Celtics Rock The Jazz
BOSTON (AP) -- Kevin Garnett scored 21 points, Paul Pierce added 20 and Rajon Rondo had 12 assists on Friday night to lead the Boston Celtics to their fifth straight win, a 110-86 victory over the Utah Jazz.
Deron Williams had a season-low five points for the Jazz, who have lost three in a row. Earl Watson scored 12 for Utah, while Paul Millsap, Gordon Hayward and Andrei Kirilenko had 11 apiece.
Glen "Big Baby" Davis scored 15 and Semih Erden had a career-high 14 points for Boston, which scored the last 11 points of the first half and never led by fewer than 17 in the second.
Williams made just one basket -- his fewest in almost 12 months -- to end a string of 48 straight regular-season games of double-digit scoring.
He took just four shots and played a season-low 23 minutes, picking up his second foul with 8 minutes left in the first quarter and his third with seven minutes left in the half. Utah's leading scorer with 22.1 points per game, he didn't score at all until 8:28 remained in the third quarter.
The three-game losing streak, following losses at Washington and New Jersey, is the longest of the season for the Jazz. The losses to the Wizards and Nets, two of the worst teams in the NBA, were relatively close; Friday's game against the Celtics never really was.
Boston scored seven of the first nine points and led by 16 later in the first quarter. After allowing Utah to score nine straight points to close the gap to seven, the Celtics scored the last 11 of the half and took a 59-41 lead.
Pierce, Garnett, Ray Allen and Davis were already in double figures at halftime, when Rondo had 10 assists; Boston shot 59 percent in the first half to Utah's 38 percent.
Utah briefly got within 17 points in the third quarter and 19 in the fourth.
The biggest problem for Boston was the loss of Shaquille O'Neal in the first quarter to a leg injury.

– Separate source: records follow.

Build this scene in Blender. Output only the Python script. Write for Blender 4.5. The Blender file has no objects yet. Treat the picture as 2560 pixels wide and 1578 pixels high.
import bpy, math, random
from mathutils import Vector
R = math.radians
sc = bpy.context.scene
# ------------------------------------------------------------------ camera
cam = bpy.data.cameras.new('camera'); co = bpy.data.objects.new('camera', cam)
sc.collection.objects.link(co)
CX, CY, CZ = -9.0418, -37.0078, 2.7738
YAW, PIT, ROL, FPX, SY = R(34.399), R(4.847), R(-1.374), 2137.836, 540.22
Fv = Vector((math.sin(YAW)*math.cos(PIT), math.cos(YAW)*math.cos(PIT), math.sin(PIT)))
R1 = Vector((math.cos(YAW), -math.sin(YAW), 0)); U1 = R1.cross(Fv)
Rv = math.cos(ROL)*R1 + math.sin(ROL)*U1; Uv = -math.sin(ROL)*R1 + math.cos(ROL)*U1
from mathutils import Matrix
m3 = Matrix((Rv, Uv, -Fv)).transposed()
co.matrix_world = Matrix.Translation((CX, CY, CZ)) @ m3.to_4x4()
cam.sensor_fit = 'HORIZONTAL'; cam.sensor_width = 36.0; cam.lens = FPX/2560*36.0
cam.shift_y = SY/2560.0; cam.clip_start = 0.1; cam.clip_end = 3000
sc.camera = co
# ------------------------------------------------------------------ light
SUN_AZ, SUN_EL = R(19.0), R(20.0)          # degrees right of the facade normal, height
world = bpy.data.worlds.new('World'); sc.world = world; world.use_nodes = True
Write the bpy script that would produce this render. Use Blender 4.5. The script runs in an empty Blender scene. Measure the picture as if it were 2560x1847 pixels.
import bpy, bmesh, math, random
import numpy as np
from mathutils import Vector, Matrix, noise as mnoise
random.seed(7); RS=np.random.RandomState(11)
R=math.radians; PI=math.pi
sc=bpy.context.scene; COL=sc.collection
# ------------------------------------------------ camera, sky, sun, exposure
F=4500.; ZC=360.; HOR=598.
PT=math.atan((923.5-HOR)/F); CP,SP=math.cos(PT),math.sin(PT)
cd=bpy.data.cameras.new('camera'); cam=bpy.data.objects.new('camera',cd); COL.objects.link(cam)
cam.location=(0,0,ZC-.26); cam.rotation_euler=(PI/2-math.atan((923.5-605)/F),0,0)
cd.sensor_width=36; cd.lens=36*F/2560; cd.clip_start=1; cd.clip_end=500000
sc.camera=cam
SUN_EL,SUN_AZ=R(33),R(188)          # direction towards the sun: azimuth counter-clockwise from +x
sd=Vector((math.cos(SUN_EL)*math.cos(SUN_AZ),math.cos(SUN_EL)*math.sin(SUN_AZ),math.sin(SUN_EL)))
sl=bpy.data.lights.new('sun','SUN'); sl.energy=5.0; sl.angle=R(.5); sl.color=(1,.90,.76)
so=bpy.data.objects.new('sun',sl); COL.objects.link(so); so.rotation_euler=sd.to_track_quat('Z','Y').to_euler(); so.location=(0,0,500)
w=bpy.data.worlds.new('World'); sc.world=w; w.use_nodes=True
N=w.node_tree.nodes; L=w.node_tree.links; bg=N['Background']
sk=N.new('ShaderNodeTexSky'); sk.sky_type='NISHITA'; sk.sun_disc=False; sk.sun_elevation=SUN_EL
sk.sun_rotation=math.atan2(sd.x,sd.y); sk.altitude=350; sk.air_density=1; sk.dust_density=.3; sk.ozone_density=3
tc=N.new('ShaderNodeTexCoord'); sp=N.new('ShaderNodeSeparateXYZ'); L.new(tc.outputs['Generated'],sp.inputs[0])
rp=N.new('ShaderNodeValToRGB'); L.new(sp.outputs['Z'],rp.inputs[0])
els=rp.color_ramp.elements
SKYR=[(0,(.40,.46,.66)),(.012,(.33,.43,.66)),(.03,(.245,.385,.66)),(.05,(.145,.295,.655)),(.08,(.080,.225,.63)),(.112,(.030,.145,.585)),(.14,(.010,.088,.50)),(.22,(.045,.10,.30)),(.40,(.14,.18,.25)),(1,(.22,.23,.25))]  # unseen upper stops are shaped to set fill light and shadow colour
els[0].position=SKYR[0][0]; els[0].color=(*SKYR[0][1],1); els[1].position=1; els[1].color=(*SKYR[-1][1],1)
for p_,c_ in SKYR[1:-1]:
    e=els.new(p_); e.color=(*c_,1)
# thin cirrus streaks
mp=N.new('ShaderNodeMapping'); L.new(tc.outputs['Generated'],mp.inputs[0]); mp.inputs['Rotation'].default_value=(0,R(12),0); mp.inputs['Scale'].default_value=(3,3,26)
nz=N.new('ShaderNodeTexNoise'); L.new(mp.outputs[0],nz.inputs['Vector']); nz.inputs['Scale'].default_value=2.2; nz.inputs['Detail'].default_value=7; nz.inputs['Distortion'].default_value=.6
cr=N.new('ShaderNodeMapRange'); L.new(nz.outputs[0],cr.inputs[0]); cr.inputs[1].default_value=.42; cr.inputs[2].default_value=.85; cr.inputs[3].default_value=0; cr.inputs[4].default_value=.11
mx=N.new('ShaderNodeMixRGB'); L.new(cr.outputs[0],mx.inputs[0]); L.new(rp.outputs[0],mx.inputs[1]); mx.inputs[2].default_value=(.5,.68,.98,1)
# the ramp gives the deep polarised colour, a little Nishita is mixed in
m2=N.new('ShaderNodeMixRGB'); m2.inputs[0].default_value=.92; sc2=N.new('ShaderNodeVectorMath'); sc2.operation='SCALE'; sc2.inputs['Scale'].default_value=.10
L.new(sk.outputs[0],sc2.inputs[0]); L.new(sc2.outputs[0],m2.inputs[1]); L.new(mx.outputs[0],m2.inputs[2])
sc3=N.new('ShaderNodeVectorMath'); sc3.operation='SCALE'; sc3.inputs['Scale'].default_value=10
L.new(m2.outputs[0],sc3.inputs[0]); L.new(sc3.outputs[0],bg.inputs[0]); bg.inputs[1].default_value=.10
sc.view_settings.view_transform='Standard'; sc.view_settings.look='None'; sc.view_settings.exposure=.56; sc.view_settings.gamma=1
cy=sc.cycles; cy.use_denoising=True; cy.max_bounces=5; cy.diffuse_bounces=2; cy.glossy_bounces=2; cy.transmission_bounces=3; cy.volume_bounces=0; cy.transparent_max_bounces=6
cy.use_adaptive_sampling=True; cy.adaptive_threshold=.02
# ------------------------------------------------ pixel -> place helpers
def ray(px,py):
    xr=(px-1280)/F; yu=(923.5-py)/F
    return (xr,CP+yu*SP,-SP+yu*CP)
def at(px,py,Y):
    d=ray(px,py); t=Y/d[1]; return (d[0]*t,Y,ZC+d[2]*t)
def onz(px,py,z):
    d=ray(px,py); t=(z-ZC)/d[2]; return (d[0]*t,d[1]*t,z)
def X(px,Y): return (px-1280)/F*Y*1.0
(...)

O'Neal went into the courtside seats after a loose ball -- he didn't get it, but he gave a fan a hug -- and played just six minutes total, scoring one basket.
The 38-year-old former NBA MVP missed a week in November and another in December with leg injuries. The Celtics are already short on big men, with Kendrick Perkins not yet ready to come back from the torn ligaments from the NBA finals, and Jermaine O'Neal out another month with his injured left knee.